The Bombay High Court recently ruled that convicted rapists are not eligible for furlough (a temporary release from prison for a specific purpose), saying that the demonstration of judicial kindness should not be at the expense of public safety.

Equating violent rape with murder, Justice Vijaya Tahilramani dismissed the plea of Pundalik Gole, who has been serving a life sentence for raping and sodomizing a minor since 2011.

In her verdict, Tahilramani reaffirmed Rule 4 of the Maharashtra Prisons (Mumbai Furlough and Parole) Rules 2016, which denies furloughs to those convicted of rape, terrorism, narcotics trafficking and other offenses. However, those convicted of murder are eligible to apply for furlough.

Lawyers and experts on gender justice who regularly deal with the criminal justice system have expressed grave reservations about the court’s reasoning. They said the judge should have factored in the realities of the criminal justice and sentencing system, and should not have abided by a rule that violates fundamental rights guaranteed by India’s constitution.

Dubious reasoning?

During the hearing, Gole’s lawyer contended that because the prison rules allow those convicted of of heinous acts like murder to apply for furlough, his client should be entitled to do the same.

The judge responded that what matters is not the seriousness of the offence, but the risk of the convict reoffending if let out of jail. Those convicted of rape, dacoity (banditry), and acts of terrorism fall into the category of offenders who can never be trusted. However, she did not provide any justification for not questioning the legislative wisdom that categorizes some convicts as beyond reformation and others as capable of being positively transformed. No unimpeachable empirical evidence of convicted rapists being more prone to recidivism than others was provided; nor were any authoritative criminological studies showing that rape was as brutal as murder.

There have been instances where other courts have struck down legal provisions that mandate permanent denial of furlough to certain categories of convicts

There have been instances where other courts have struck down legal provisions that mandate permanent denial of furlough to certain categories of convicts. The most recent and pertinent example is the Delhi High Court’s ruling in the case of Dinesh Kumar in 2012. In that case, Justice AK Sikri (who is now a Supreme Court judge) held that it is “illogical” to presume that those categorized as habitual offenders cannot be reformed and hence should be denied furlough.
Speaking specifically about rapists, Sikri held that “by no means can there be a presumption that in all circumstances, the convict would repeat the offence.” In so far as those convicted of serious offenses are concerned, the authorities should be extra cautious, but per se exclusion from furlough violates both the fundamental Right to Equality under Article 14 and Right to Life under Article 21 of the constitution, he stated.

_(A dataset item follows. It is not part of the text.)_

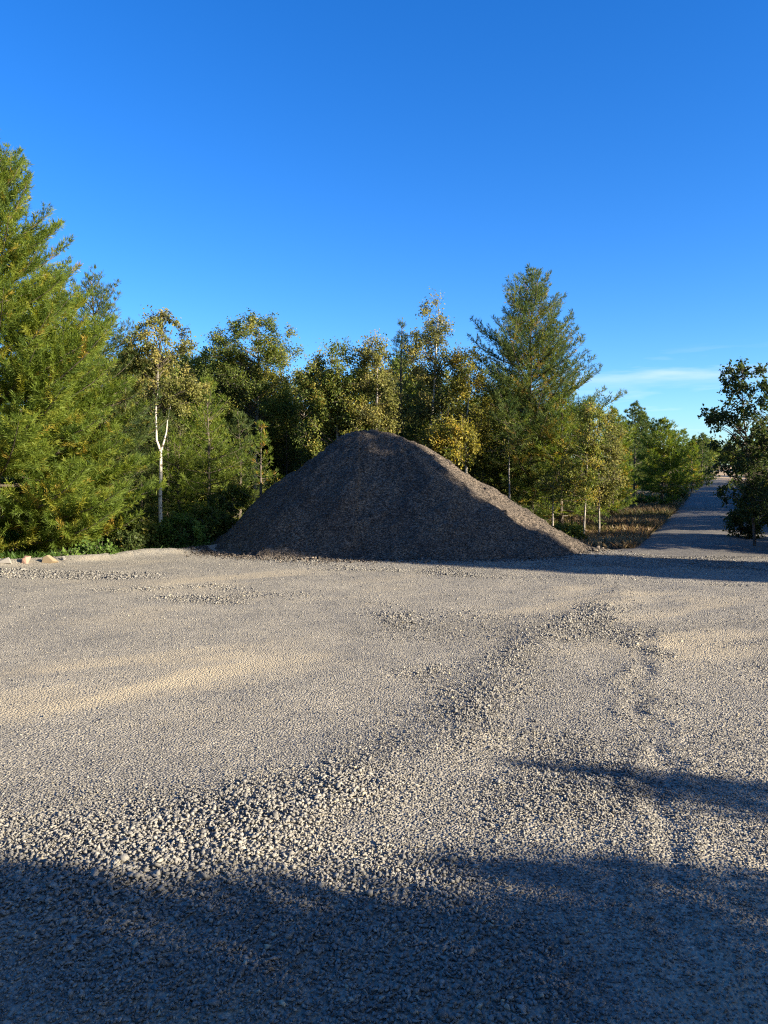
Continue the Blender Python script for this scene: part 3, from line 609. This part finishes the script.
for (px, D, top, kd), lb in zip(fill, FL):
    src, h0 = ((pA, 5.6), (dA, 5.2))[kd]; x, y, z = tree_loc(px, D); k = (py2z(top, D) - z) / h0
    copy_tree(src, (x, y, z), g.uniform(0, 6.28), (max(.62, k) * g.uniform(.85, 1.05), k), lb, ('pines deep in the wood', 'leafy trees deep in the wood')[kd])
# far trees round the clearing
pF = conifer('far_pine', tree_loc(642, 66), 6.2, 1.9, 64, gap=.42, nb=7, z0=.3, tuft=.26, wd=.05, nblade=10, dens=.45, mt='pine_blue', limbs=False); tag(pF, 'far dark pine behind the left half of the lone rounded pine', 'tree', 'far pines left of the road')
dF = decid('far_tree', tree_loc(778, 100), 6.5, 65, [(0, 0, 4.4, 1.9, 1.9, 1.9, 1), (.6, 0, 2.8, 2.2, 2, 2.0, 1), (-.6, 0, 2, 2.2, 2, 1.8, 1)], nclump=110, leaf=.26, per=40, csize=.6, mt='leaf'); tag(dF, 'far leafy tree of the belt behind the sandy clearing', 'tree', 'tree belt behind the clearing')
PL = ['far pine tip directly behind the golden green pine', 'far pine tip between the tallest far pine and the lone rounded pine', 'far pine tip just right of the lone rounded pine', 'far pine behind the small golden pine by the road', 'farthest pine at the left corner of the sandy clearing']
for (px, D, top, kd), lb in zip([(622, 60, 424, 0), (652, 74, 430, 0), (672, 70, 432, 0), (693, 80, 437, 0), (706, 92, 440, 0)], PL):
    x, y, z = tree_loc(px, D); k = (py2z(top, D) - z) / 6.2
    copy_tree(pF, (x, y, z), g.uniform(0, 6.28), (k, k), lb, 'far pines left of the road')
for px, D, top in [(640, 150, 446), (660, 160, 444), (680, 155, 447), (700, 158, 443), (716, 150, 446), (732, 156, 444), (748, 148, 441), (764, 155, 444), (784, 150, 440), (730, 170, 440), (706, 172, 441), (762, 174, 439), (690, 175, 442), (800, 160, 440), (620, 160, 447), (790, 110, 440), (772, 128, 440)]:
    x, y, z = tree_loc(px, D); k = (py2z(top, D) - z) / 6.5
    copy_tree(dF, (x, y, z), g.uniform(0, 6.28), (k * 1.25, k), 'far leafy tree of the belt behind the sandy clearing', 'tree belt behind the clearing')
# trees right of the road; most stand outside the frame and shade it
ROW = [(11.0, 13.4, 2.9, 1, 1.4), (11.2, 14.5, 3.0, 1, 1.3), (11.6, 15.6, 2.8, 1, 1.4), (12.4, 18.2, 2.9, 1, 1.3), (13.0, 19.4, 3.2, 1, 1.2)]
gg = rng(314); dd = 20.6
while dd < 96:
    ROW.append((ROAD_X0 + ROAD_S * (dd - ROAD_D0) + ROAD_HW + gg.uniform(1.9, 3.4) + 1.6 * (dd > 45), dd, gg.uniform(3.2, 4.8), int(gg.uniform() < .6), gg.uniform(1.25, 1.7))); dd += gg.uniform(.9, 1.6) * (1 + .012 * dd)
for i, (x, D, h, kd, wsc) in enumerate(ROW):
    src, h0 = ((pA, 5.6), (dA, 5.2))[kd]; k = h / h0
    copy_tree(src, (x, D, float(ground_z(np.array(x), np.array(float(D))))), i * 1.7, (k * wsc, k), 'dark tree in the row along the right side of the road', 'trees along the right side of the road')
x, D = 14.0, 7.5
o = decid('added_shade_tree', (x, D, -0.05), 8.0, 66, [(0, 0, 6.9, .75, .6, 1.1, 1)], nclump=90, leaf=.085, per=50, csize=.28, base_t=.6); tag(o, 'unseen tall tree with a small high crown, added to shade the foot of the pile', 'tree')  # added outside the frame; its high crown shades the pile's left foot
o2 = copy_tree(o, (14.0, 9.62, -0.05), 2.0, (.72, 1.13), 'unseen tallest bare stemmed tree, added to shade the crest of the pile', None)  # taller copy, added outside the frame to shade the left of the crest
# trees beside the yard on the right, outside the frame: their shadows cross the pile and the foreground
SH = [(10.0, 9.98, 7.6000000000000005, 1, 0.5), (10.4, 10.14, 7.7, 1, 0.42), (13.0, 8.6, 8.2, 1, 0.5), (13.2, 8.64, 8.7, 1, 0.45), (15.6, 7.82, 9.2, 1, 0.4), (16.0, 7.37, 8.2, 1, 0.5), (11.6, 9.23, 5.4, 1, 0.5), (9.2, 10.25, 4.2, 0, 0.7), (8.9, -4.63, 5.6, 1, 0.9), (7.9, -6.25, 5.6, 1, 1), (10.8, -3.96, 6.6, 1, 0.9), (11.2, -6.23, 6.8, 1, 1), (5.2, -4.17, 4.8, 1, 0.8), (8.4, -2.57, 4.9, 1, 0.85), (9.6, -3.77, 5.4, 1, 0.8), (7.6, -1.36, 3.95, 1, 0.55), (6.6, -0.37, 3.0, 1, 0.7), (6.0, 0.45, 2.35, 1, 0.85), (5.2, 0.06, 2.3, 1, 1.0), (6.6, -1.17, 3.2, 1, 0.8), (7.6, 1.0, 2.8, 1, 0.42), (18.5, 5.67, 9.6, 1, 0.4), (19.5, 5.92, 10.2, 1, 0.38), (18.0, 7.09, 9.8, 1, 0.32), (21.5, 4.73, 10.8, 1, 0.4)]
for i, (x, D, h, kd, wsc) in enumerate(SH):
    src, h0 = ((pA, 5.6), (dA, 5.2))[kd]; k = h / h0
    copy_tree(src, (x, D, -0.05), 1 + i * 2.1, (k * wsc, k), 'tree standing beside the yard to the right', 'trees beside the yard on the right')

# ------------------------------------------------------------------ bushes, weeds, brush, rocks
def bush(px, D, top, rpx, label, seed, mt='leaf', n=45, leaf=.06, per=60, **k):
    x, y, z = tree_loc(px, D); s = D / F; h = py2z(top, D) - z; r = rpx * s
    o = decid('leafy_bush', (x, y, z), h, seed, [(0, 0, h * .55, r, r * .7, h * .42, 1)], nclump=n, leaf=leaf, per=per, mt=mt, tr=.012, base_t=.05, csize=.16, shell=.5, twigs=5, **k)
    return tag(o, label, 'bush')
bush(150, 15.8, 522, 26, 'dark leafy bush at the foot of the white birch', 71)
bush(178, 15.9, 518, 22, 'green bush with broad leaves between the birch and the pile', 72, mt='weed')
bush(126, 15.0, 536, 14, 'small shaded bush right of the lowest pine branches', 73, mt='leaf_dark')
bush(204, 17.2, 508, 24, 'low bush touching the left foot of the gravel pile', 74, mt='leaf')
bush(232, 18.0, 482, 22, 'green shrub showing over the left slope of the pile', 75, mt='leaf')
bush(100, 13.75, 548, 16, 'low bright green weed behind the pale rocks', 76, mt='weed', n=26, leaf=.07, per=26)
bush(78, 13.6, 551, 12, 'small weed clump between the rocks and the pine', 77, mt='weed', n=14, leaf=.07, per=24)
bush(568, 17.2, 527, 14, 'low green shrub at the right foot of the pile', 78, mt='leaf')
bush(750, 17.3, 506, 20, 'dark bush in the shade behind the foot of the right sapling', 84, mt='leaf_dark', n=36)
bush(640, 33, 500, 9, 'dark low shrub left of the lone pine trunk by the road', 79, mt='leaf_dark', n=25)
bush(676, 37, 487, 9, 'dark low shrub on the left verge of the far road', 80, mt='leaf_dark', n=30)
def rock(px, D, size, mt, label, seed):
    import bmesh
    x, y, z = tree_loc(px, D); g = rng(seed); bm = bmesh.new()
    P = g.normal(size=(11, 3)); P /= np.linalg.norm(P, axis=1)[:, None]
    for p in P: bm.verts.new(p * np.array(size))
    bmesh.ops.convex_hull(bm, input=bm.verts); bmesh.ops.delete(bm, geom=[v for v in bm.verts if not v.link_faces], context='VERTS')
    bmesh.ops.bevel(bm, geom=bm.edges[:], offset=min(size) * .05, segments=1, affect='EDGES')
    me = bpy.data.meshes.new('rock'); bm.to_mesh(me); bm.free(); me.materials.append(M[mt])
    o = bpy.data.objects.new('rock', me); COL.objects.link(o); o.location = (x, y, z + size[2] * .15); return tag(o, label, 'rock')
rock(3, 12.5, (.13, .10, .09), 'rock_grey', 'pale rock at the very left edge of the yard', 1)
rock(25, 12.65, (.12, .10, .11), 'rock_pink', 'pinkish angular rock below the tall pine', 2)
rock(48, 12.75, (.15, .11, .11), 'rock_tan', 'flat tan rock right of the pinkish one', 3)
rock(62, 12.9, (.07, .07, .06), 'rock_grey', 'small pale rock beside the tan rock', 4)
# brush: dry grass and low plants beside the road and under the trees
def brush(name, label, seed, n, xf, h, mt, tb):
    g = rng(seed); x, y = xf(g, n); 
    cl = fbm(x * .9, y * .9, 55, 3); m = (g.uniform(size=len(x)) < sst(.25, .6, cl) + .15) & (np.abs(x - (ROAD_X0 + ROAD_S * (y - ROAD_D0))) > ROAD_HW + g.uniform(-.45, .25, len(x))) & (y > back_edge(x) + .05)
    x, y = x[m], y[m]; z = ground_z(x, y); n = len(x)
    d = g.normal(0, .45, (n, 3)); d[:, 2] = 1; d /= np.linalg.norm(d, axis=1)[:, None]
    ln = h * g.uniform(.4, 1.3, (n, 1)) * (0.6 + .7 * fbm(x, y, 58, 2))[:, None] * (1 + .02 * y[:, None])
    w = (.006 + .0008 * y)[:, None]; a = g.uniform(0, 6.28, n); s = np.stack([np.cos(a), np.sin(a), 0 * a], -1) * w
    P = np.stack([x, y, z - .02], -1); mid = P + d * ln * .55
    tip = P + d * ln + np.stack([d[:, 0], d[:, 1], 0 * a], -1) * ln * .5
    V = np.stack([P, mid + s, tip, mid - s], 1).reshape(-1, 3)
    tn = np.clip(tb + .9 * (fbm(x * .6, y * .6, 59, 3) - .5) * 1.6 + g.normal(0, .14, n), 0, 1)
    o = mk(name, V, np.arange(n * 4).reshape(-1, 4), M[mt], None, tn); tag(o, label, 'undergrowth', kind='stuff'); return o
def reg1(g, n):
    y = g.uniform(14.5, 48, n) ** 1.0; y = 14.5 + (y - 14.5) * g.uniform(.2, 1, n); u = g.uniform(0, 1, n); xr = ROAD_X0 + ROAD_S * (y - ROAD_D0) - ROAD_HW
    return xr - u * (3.2 + .1 * y), y
brush('dry_grass', 'brown dry grass and low plants between the pile and the road', 81, 130000, reg1, .15, 'grass', .6)
def reg2(g, n):
    y = 14.3 + g.uniform(0, 1, n) ** 1.5 * 60; xr = ROAD_X0 + ROAD_S * (y - ROAD_D0) + ROAD_HW
    return xr + g.uniform(0, 5, n), y
brush('verge_grass', 'dull grass on the right verge of the road', 82, 40000, reg2, .16, 'grass', .3)
def reg3(g, n):
    return g.uniform(-11, 4, n), g.uniform(12.8, 22, n)
brush('forest_undergrowth', 'dark undergrowth at the edge of the wood on the left', 83, 40000, reg3, .16, 'weed', .2)

def wood(name, label, seed, n, x0, x1, y0, y1, top, C=260):
    g = rng(seed); cx = g.uniform(x0, x1, C); cy = g.uniform(y0, y1, C); hh = top * g.uniform(.62, 1.0, C); rr = g.uniform(1.2, 2.0, C)
    k = g.integers(0, C, n); u = g.normal(0, 1, (n, 3)); u /= np.linalg.norm(u, axis=1)[:, None]; u *= g.uniform(.6, 1, (n, 1))
    P = np.stack([cx[k] + u[:, 0] * rr[k], cy[k] + u[:, 1] * rr[k], hh[k] * (.52 + .48 * u[:, 2])], -1) + g.normal(0, .1, (n, 3))
    V, Fc = leafset(g, P, None, .22, .8); T = np.clip(g.normal(.25, .15, n) + (k % 7) * .03, 0, 1)
    tag(mk(name, V, Fc, M['leaf'], None, T), label, 'wood', kind='stuff')
wood('far_wood', 'dark mass of wood far behind the trees on the left', 91, 120000, -36, 2, 29, 38, 5.0)
wood('added_wood', 'unseen tall wood behind the photographer, added to cut skylight on the pile', 92, 60000, -24, 14, -18, -11, 9.5, 200)  # added out of view to block low skylight from the pile front
wood('added_wood', 'unseen tall wood left of the yard, added to cut skylight', 93, 40000, -19, -13, -9, 10, 8, 120)  # added out of view on the left to lessen the sky fill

Perpetuating pernicious stereotypes

Kamini Jaiswal, a senior criminal lawyer practicing at the Supreme Court who frequently represents rape survivors, called the prison rule too harsh and arbitrary. She questioned why convicts, who stand a fair chance of having their conviction set aside and being declared innocent on appeal, should be denied furlough. Because the investigation and prosecuting agency is the same in most cases, there are plenty of instances where those from economically and socially marginalized sections of society have been falsely accused by the police, and are convicted because they cannot afford competent lawyers, she said. Why should they be unjustly deprived of their liberty, she asked, while pointing out that there are many cases where even those accused of making false promises of marriage are increasingly being found guilty of rape.

Dr Rukmini Sen, professor of gender and law at Delhi’s Ambedkar University, told Asia Times, “The high court’s ruling hints at unresearched, yet dominant stereotypes regarding rapists, and it unintentionally or otherwise endorses and reinforces the sexual stigma surrounding a rape survivor in particular, and the idea of rape in general. It is as if the court is drawing a conclusion regarding who all (due to various factors) would be vulnerable, and draws up an imagination of a potential rapist perpetually on the prowl.”

Madhu Mehra, director of the Delhi-based gender justice advocacy organization Partners for​ Law in ​Development, criticized both the court and the legislature for presuming that rapists are beyond reformation. As for the “rape as serious as murder” trope, she said that the Indian parliament, by bringing in the 2013 Amendment to the rape laws after the infamous Delhi gang-rape incident in 2012, had removed judicial discretion to prescribe less than the mandatory minimum sentence when it is justified. It also made certain categories of rape on par with murder, by prescribing life sentences to mean all of natural life ​and even the death penalty. This blurring of distinctions is inimical to criminal justice, and the court should have shunned such a false equivalence, she said.

“In finding intelligible differentia, between, say, rape and murder, it is imperative that courts look at objective empirical data. This could illuminate whether rape convicts are more prone to recidivism than those convicted of murder, or more likely to threaten witnesses,” said Supreme Court lawyer Karuna Nundy, who has taken up many noteworthy cases of gender justice. “At the same time, one must be wary of patriarchal tropes that treat rape as a crime worse than murder. The rape survivors I have represented are alive women with full lives who have survived a terrible crime, they’re not “living corpses.”